* [TO DO]:
Below are records. Copy every line with "scene" in it.

□ □ □

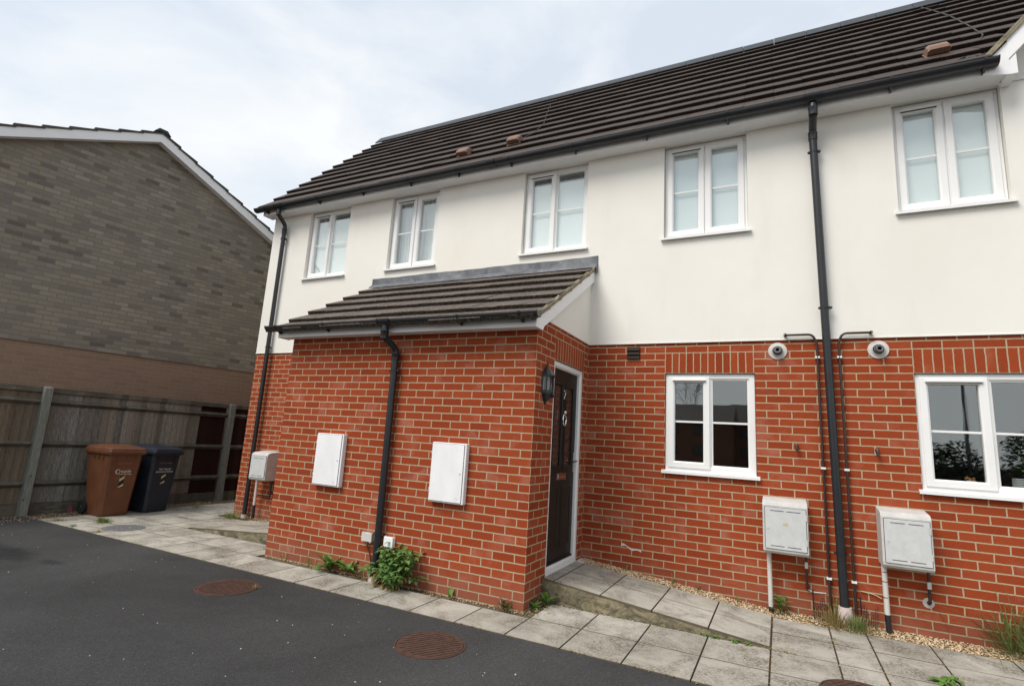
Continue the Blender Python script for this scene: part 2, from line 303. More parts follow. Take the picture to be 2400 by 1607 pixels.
# ------------------------------------------------------------------ mesh helpers
class MB:
    def __init__(s): s.v = []; s.f = []
    def add(s, vs, fs):
        k = len(s.v); s.v += [tuple(v) for v in vs]; s.f += [tuple(i + k for i in f) for f in fs]; return s
    def box(s, x0, x1, y0, y1, z0, z1):
        return s.add([(x0, y0, z0), (x1, y0, z0), (x1, y1, z0), (x0, y1, z0), (x0, y0, z1), (x1, y0, z1), (x1, y1, z1), (x0, y1, z1)],
                     [(0, 3, 2, 1), (4, 5, 6, 7), (0, 1, 5, 4), (1, 2, 6, 5), (2, 3, 7, 6), (3, 0, 4, 7)])
    def quad(s, a, b, c, d): return s.add([a, b, c, d], [(0, 1, 2, 3)])
    def prism(s, poly, axis, a, b):
        """poly of 2D points extruded along axis ('x': (y,z), 'y': (x,z), 'z': (x,y))"""
        def mk(p, t): return (t, p[0], p[1]) if axis == 'x' else ((p[0], t, p[1]) if axis == 'y' else (p[0], p[1], t))
        n = len(poly)
        return s.add([mk(p, a) for p in poly] + [mk(p, b) for p in poly],
                     [tuple(range(n)), tuple(range(2 * n - 1, n - 1, -1))] + [(i, i + n, (i + 1) % n + n, (i + 1) % n) for i in range(n)])
    def tube(s, pts, r, n=12, caps=True):
        pts = [Vector(p) for p in pts]; rs = r if isinstance(r, (list, tuple)) else [r] * len(pts)
        rings = []; up = None
        for i, p in enumerate(pts):
            t = (pts[min(i + 1, len(pts) - 1)] - pts[max(i - 1, 0)]).normalized()
            if up is None: up = Vector((0, 0, 1)) if abs(t.z) < .9 else Vector((1, 0, 0))
            a = t.cross(up).normalized(); b = a.cross(t).normalized(); up = b
            rings.append([p + a * math.cos(2 * math.pi * k / n) * rs[i] + b * math.sin(2 * math.pi * k / n) * rs[i] for k in range(n)])
        k0 = [v for r_ in rings for v in r_]
        fs = [(i * n + k, i * n + (k + 1) % n, (i + 1) * n + (k + 1) % n, (i + 1) * n + k) for i in range(len(pts) - 1) for k in range(n)]
        if caps: fs += [tuple(range(n - 1, -1, -1)), tuple((len(pts) - 1) * n + k for k in range(n))]
        return s.add(k0, fs)
    def lathe(s, prof, c, n=20, axis='z', a0=0, a1=2 * math.pi):
        full = abs(a1 - a0 - 2 * math.pi) < 1e-6; m_ = n if full else n + 1
        vs = []
        for (r, h) in prof:
            for k in range(m_):
                a = a0 + (a1 - a0) * k / n; x, y = r * math.cos(a), r * math.sin(a)
                vs.append((c[0] + x, c[1] + y, c[2] + h) if axis == 'z' else (c[0] + x, c[1] + h, c[2] + y) if axis == 'y' else (c[0] + h, c[1] + x, c[2] + y))
        fs = [(i * m_ + k, i * m_ + (k + 1) % m_, (i + 1) * m_ + (k + 1) % m_, (i + 1) * m_ + k) for i in range(len(prof) - 1) for k in range(n if not full else n)]
        return s.add(vs, fs)
    def ring(s, x0, x1, z0, z1, w, y0, y1, ch=.010, f=None):
        """mitred window ring, front at y0, back at y1, chamfered inner edge. f maps (a,y,z)->xyz"""
        f = f or (lambda a, y, z: (a, y, z))
        prof = [(0, y1), (0, y0 + .003), (.003, y0), (w - ch, y0), (w, y0 + ch * .8), (w, y1)]
        vs = []
        for (i, y) in prof: vs += [f(x0 + i, y, z0 + i), f(x1 - i, y, z0 + i), f(x1 - i, y, z1 - i), f(x0 + i, y, z1 - i)]
        n = len(prof)
        fs = [(a * 4 + k, a * 4 + (k + 1) % 4, ((a + 1) % n) * 4 + (k + 1) % 4, ((a + 1) % n) * 4 + k) for a in range(n) for k in range(4)]
        return s.add(vs, fs)
    def build(s, name, mat, parent=None, smooth=False, bevel=0, fix=True):
        me = bpy.data.meshes.new(name)
        off = Vector(parent['_o']) if parent is not None and '_o' in parent else Vector((0, 0, 0))
        me.from_pydata([(v[0] - off.x, v[1] - off.y, v[2] - off.z) for v in s.v], [], s.f)
        if fix:
            bm = bmesh.new(); bm.from_mesh(me); bmesh.ops.recalc_face_normals(bm, faces=bm.faces); bm.to_mesh(me); bm.free()
        me.materials.append(mat if not isinstance(mat, str) else M[mat]); me.update()
        o = bpy.data.objects.new(name, me); COL.objects.link(o)
        if parent is not None:
            o.parent = parent; o['_o'] = list(off) if '_o' in parent else [0, 0, 0]
        if smooth:
            for p in me.polygons: p.use_smooth = True
            try: me.set_sharp_from_angle(angle=rad(40))
            except Exception: pass
        if bevel:
            b = o.modifiers.new('bevel', 'BEVEL'); b.width = bevel; b.segments = 2; b.limit_method = 'ANGLE'; b.angle_limit = rad(50)
        return o
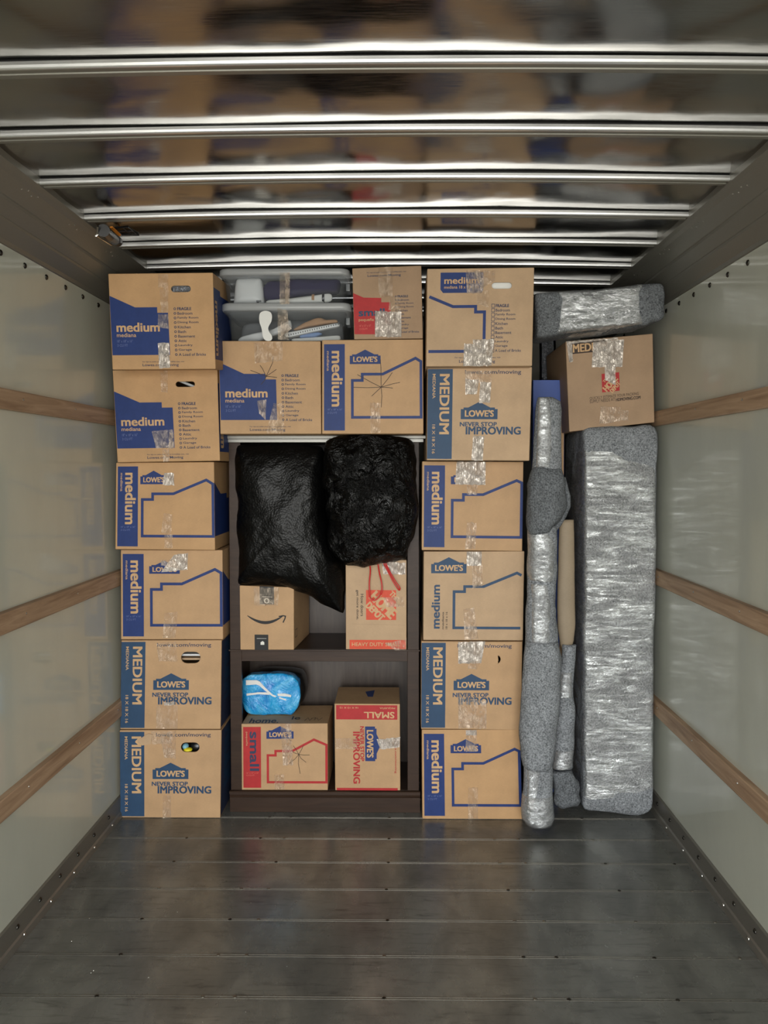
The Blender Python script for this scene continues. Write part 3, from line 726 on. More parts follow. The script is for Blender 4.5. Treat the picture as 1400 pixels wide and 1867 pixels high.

□ □ □

* [OUTPUT OF THE EXERCISE]:
Continue the Blender Python script for this scene: part 2, from line 303. More parts follow. Take the picture to be 2400 by 1607 pixels.
The Blender Python script for this scene continues. Write part 3, from line 726 on. More parts follow. The script is for Blender 4.5. Treat the picture as 1400 pixels wide and 1867 pixels high.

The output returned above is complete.